If you offer parents a choice of schools, some won’t get what they want, and they will perceive the outcome as unfair. Very often it is, because they weren’t as well informed as the successful parents about the rules of the game. If you try to solve the problem by creating enough spare school places to accommodate everybody’s choice, the public sector increases unused capacity (waste) and becomes, by conventional measures, less efficient. Which, you might say, would again be unfair to taxpayers who don’t have children.
As Nick Pearce, director of the Institute for Public Policy Research, argued recently in the institute’s journal (Public Policy Research, vol 14, issue 1, May-June 2007), politicians now focus so heavily on outcomes that they neglect these issues of fairness. They strive for personalised services, giving “consumers”, as we must now call them, the same attention for their individual needs as they might get in the private sector. Officials who adhere inflexibly to the rule book are denigrated. Yet the rule book existed for good reasons. It was designed to ensure that people were treated equitably, consistently and impartially – in short, fairly. The more we allow discretion to officials in how they deal with the particulars of each case, the more we run the risks (I quote Pearce) of “arbitrariness, bias or inequality” – in short, unfairness.

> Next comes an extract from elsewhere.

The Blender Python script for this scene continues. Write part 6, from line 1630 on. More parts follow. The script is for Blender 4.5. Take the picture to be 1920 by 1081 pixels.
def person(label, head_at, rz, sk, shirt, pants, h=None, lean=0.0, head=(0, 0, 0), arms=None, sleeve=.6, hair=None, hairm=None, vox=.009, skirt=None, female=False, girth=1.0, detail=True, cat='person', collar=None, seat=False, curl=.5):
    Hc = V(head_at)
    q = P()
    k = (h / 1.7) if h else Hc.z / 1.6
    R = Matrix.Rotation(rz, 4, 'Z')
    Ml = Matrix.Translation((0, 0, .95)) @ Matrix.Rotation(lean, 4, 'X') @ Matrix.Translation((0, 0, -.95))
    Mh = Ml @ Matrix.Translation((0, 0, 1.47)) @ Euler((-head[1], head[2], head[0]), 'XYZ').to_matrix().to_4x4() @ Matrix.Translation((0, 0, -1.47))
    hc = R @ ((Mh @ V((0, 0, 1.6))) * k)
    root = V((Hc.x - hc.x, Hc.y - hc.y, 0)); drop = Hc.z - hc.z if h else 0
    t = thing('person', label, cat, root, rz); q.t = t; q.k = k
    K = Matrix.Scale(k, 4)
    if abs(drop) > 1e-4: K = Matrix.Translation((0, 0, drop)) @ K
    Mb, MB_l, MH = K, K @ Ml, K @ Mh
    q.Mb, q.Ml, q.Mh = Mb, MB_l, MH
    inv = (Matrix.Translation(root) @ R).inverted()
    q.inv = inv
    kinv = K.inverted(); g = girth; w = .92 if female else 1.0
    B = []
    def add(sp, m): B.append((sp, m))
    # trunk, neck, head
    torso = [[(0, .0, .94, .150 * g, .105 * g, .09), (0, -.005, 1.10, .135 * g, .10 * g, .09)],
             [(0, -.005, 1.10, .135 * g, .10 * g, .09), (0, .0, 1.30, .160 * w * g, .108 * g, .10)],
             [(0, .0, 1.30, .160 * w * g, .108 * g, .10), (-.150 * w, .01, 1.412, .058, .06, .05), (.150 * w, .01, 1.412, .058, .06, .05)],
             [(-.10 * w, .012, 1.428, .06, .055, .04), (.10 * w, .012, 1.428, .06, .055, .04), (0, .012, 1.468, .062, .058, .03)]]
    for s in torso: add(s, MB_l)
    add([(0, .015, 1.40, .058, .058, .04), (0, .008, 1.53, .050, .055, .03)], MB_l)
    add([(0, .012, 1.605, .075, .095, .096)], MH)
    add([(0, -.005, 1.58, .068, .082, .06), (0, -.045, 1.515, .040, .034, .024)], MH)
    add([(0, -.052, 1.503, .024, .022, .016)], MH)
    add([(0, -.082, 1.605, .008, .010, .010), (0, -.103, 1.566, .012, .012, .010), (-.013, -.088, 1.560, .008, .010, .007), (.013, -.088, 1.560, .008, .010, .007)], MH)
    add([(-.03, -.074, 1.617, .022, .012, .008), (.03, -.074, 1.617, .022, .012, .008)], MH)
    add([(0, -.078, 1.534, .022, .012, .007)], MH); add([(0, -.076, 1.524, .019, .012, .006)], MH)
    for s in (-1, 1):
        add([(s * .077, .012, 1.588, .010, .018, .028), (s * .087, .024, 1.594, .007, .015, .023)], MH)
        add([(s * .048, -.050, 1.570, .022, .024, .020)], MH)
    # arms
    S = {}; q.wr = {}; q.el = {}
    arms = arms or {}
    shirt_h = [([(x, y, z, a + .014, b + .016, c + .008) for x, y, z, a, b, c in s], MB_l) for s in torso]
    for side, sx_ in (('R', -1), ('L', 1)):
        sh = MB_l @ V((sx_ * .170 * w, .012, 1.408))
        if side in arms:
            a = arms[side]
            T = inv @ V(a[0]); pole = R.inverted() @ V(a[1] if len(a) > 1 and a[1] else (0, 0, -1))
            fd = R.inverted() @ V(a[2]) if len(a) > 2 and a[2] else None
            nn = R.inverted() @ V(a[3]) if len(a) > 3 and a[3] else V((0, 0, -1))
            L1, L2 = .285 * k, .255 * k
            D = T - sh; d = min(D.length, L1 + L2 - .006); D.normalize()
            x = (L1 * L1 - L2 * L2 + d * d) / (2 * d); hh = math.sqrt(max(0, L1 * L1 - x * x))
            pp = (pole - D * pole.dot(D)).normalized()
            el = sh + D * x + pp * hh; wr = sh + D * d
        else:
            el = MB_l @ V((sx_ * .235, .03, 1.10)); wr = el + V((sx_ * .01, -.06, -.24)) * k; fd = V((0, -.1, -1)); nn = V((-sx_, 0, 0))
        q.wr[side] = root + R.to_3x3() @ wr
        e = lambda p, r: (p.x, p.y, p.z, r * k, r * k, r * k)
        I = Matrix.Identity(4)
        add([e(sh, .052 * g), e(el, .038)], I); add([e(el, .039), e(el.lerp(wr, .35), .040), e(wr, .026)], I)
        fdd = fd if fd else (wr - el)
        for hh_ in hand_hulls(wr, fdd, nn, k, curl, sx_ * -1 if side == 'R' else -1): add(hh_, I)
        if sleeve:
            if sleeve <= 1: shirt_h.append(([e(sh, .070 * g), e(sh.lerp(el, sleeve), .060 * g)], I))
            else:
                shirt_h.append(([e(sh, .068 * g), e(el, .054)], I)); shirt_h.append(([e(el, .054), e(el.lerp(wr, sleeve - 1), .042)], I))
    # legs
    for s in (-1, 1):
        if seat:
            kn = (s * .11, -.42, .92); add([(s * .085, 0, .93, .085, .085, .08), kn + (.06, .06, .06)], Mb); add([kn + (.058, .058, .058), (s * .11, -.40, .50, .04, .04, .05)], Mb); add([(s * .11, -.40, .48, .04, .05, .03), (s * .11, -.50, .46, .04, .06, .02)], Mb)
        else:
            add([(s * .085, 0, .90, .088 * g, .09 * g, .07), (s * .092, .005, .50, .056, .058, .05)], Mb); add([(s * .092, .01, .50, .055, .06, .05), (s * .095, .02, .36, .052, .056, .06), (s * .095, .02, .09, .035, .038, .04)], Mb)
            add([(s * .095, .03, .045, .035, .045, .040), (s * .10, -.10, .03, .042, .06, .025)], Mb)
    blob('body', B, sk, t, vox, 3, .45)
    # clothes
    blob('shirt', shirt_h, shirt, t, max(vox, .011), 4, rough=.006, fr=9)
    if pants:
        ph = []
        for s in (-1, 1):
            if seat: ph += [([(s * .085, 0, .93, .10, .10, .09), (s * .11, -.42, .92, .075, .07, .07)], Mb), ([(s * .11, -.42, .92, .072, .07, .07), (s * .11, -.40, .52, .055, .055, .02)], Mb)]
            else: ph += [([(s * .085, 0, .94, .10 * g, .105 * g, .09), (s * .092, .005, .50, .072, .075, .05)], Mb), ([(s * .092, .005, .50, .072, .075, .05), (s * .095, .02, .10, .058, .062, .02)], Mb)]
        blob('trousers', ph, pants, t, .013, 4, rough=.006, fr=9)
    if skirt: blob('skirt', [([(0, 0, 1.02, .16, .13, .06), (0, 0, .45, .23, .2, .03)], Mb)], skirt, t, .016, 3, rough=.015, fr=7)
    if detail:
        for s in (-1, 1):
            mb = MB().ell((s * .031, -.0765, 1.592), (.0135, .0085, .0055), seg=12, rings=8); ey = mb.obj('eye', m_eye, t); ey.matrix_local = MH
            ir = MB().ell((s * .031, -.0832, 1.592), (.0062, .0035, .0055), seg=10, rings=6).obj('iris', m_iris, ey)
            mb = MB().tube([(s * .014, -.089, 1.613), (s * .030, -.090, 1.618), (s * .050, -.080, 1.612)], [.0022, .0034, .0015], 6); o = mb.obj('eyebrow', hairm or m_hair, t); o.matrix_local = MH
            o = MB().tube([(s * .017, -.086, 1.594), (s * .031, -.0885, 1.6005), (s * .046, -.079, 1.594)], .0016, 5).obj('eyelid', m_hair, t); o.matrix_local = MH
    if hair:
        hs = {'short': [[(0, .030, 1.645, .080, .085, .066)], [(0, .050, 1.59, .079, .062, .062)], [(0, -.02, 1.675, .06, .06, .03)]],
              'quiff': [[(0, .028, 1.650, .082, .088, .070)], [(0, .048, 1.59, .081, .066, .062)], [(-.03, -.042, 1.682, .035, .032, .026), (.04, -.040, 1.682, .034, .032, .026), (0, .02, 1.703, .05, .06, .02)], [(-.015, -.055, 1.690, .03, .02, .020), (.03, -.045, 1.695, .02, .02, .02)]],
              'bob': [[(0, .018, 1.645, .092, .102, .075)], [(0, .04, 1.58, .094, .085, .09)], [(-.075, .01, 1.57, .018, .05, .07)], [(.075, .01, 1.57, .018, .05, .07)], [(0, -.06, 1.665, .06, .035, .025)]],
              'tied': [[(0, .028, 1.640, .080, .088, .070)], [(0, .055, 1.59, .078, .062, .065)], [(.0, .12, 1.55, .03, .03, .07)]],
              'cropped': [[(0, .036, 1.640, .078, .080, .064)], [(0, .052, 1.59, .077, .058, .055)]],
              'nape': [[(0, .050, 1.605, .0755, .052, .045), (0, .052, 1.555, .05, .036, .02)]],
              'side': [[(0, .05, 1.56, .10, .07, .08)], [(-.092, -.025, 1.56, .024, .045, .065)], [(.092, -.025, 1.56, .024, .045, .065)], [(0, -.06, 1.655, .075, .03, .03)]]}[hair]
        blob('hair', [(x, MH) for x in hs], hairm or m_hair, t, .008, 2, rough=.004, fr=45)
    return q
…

For several reasons, the old, rule-bound approach to providing public services had to die. People lead more complex lives, with more diverse aspirations. They come from a greater variety of cultural backgrounds. Their consumption of privately provided goods is no longer limited to a few, standardised products.
Governments have tried to adapt by satisfying the wishes of these more sophisticated consumers. But, as Pearce argues, “we should resist the idea that maximising satisfaction, utility or happiness . . . should be the overarching aim of public policy”. That is the role of the private sector and, if the public sector is to follow the same path, it may as well be privatised, as the right proposes, with poor people getting vouchers to “buy” basic services.
To survive, public services need to reconnect themselves to ideas of fairness, equity and justice. And to regain public confidence, they need to pay as much attention to how they do things as to what they do.